Saturday, July 24, 2010

Let's give it a go, shall we?

Welcome to my blog! I suppose for my first post I should give a little background information. I live in a town big enough for three fast food burger joints, but small enough that the nearest mall/big box installation is 25 minutes away. The closest decent mall is an hour's drive through corn fields, and for a good mall, well, I just go visit my parents near DC.

Our town has a quaint Main Street, pretty Victorian houses, good schools with excellent student/teacher ratios, lovely countryside with rivers for kayaking and hills big enough for skiing. Headlines on the front page of the local paper say things like "Man thankful pet parrot survived house fire" or "Woman sees face of Jay Leno in raisin bread".  It is a slow, easy pace of life, something we were aching for after six years in a huge city where we spent more time alone in traffic than with each other.
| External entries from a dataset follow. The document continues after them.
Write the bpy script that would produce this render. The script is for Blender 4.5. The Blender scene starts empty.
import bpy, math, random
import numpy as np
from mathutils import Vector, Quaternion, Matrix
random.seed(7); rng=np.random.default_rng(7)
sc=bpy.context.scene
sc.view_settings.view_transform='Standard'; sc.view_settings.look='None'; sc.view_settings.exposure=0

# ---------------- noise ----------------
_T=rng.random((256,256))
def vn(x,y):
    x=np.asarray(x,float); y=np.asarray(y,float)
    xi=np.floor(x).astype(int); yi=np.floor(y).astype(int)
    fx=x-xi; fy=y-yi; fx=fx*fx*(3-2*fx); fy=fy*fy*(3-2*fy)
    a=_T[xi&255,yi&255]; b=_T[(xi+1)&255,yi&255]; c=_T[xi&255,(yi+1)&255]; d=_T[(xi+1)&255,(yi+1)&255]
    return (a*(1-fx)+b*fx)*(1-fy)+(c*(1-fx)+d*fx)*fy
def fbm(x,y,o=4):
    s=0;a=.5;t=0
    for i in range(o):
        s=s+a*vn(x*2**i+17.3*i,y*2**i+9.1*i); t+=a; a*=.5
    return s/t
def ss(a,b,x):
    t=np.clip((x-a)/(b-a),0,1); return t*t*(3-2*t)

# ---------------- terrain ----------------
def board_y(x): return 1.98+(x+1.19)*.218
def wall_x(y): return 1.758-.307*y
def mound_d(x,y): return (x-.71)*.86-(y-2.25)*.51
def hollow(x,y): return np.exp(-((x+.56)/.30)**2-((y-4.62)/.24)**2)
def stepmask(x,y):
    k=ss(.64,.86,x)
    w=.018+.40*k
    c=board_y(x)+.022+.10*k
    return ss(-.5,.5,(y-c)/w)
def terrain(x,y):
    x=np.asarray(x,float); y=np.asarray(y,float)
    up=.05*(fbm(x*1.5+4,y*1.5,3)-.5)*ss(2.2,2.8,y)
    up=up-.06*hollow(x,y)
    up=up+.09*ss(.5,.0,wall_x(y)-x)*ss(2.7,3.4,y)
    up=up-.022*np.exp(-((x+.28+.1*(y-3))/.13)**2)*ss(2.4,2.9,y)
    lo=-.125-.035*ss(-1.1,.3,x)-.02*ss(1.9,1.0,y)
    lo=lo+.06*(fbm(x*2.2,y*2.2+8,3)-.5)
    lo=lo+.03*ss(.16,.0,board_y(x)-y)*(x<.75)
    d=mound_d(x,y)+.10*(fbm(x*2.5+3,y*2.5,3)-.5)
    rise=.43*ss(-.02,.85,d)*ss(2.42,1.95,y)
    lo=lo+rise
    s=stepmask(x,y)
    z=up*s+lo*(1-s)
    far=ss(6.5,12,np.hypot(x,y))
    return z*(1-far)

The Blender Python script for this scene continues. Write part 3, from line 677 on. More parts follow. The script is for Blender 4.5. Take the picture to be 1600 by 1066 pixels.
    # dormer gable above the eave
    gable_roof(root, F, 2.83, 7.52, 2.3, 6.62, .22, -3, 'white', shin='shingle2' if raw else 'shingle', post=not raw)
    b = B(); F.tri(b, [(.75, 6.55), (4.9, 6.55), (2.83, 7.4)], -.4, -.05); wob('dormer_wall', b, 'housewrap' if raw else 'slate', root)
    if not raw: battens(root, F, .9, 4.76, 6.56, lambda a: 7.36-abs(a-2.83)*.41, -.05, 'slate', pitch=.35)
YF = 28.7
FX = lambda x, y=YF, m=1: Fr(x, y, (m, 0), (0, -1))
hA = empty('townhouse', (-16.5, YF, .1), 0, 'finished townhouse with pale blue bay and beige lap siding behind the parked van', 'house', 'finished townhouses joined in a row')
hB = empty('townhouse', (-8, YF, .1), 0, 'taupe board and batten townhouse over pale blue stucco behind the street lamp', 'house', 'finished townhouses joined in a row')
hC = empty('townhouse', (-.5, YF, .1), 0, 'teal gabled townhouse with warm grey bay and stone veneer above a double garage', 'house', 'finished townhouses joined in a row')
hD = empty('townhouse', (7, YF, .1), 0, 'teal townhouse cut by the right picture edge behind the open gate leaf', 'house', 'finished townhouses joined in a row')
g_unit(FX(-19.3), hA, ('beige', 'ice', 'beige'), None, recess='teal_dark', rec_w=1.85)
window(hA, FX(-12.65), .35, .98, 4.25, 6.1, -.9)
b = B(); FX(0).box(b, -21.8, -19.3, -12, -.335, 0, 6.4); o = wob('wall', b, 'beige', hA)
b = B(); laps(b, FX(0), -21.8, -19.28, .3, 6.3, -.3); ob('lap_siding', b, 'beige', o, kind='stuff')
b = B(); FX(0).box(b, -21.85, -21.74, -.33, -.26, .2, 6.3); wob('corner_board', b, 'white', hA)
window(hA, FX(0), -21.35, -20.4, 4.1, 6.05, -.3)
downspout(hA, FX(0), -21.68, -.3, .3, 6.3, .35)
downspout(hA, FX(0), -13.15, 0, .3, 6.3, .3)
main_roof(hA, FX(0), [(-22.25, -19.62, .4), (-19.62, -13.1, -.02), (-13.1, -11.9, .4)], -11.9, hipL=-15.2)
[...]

Our house is one of those aforementioned pretty Victorians, the kind of house I've always dreamed of inhabiting. The only thing lacking was a mysterious trunk filled with love letters and old dresses hidden behind a secret door in the attic. (Thank you, Nancy Drew.)  I live here with my husband, three sons, and a bossy standard poodle, and I am thankful every day for our situation--but the house is 140 years old, and therefore needs some serious upkeep. We have a long list of projects we'd like to/need to accomplish, and the first one up is a biggie--we're gutting the groovy 1968 kitchen.

And of course putting it back together, hopefully in a much better state than we found it.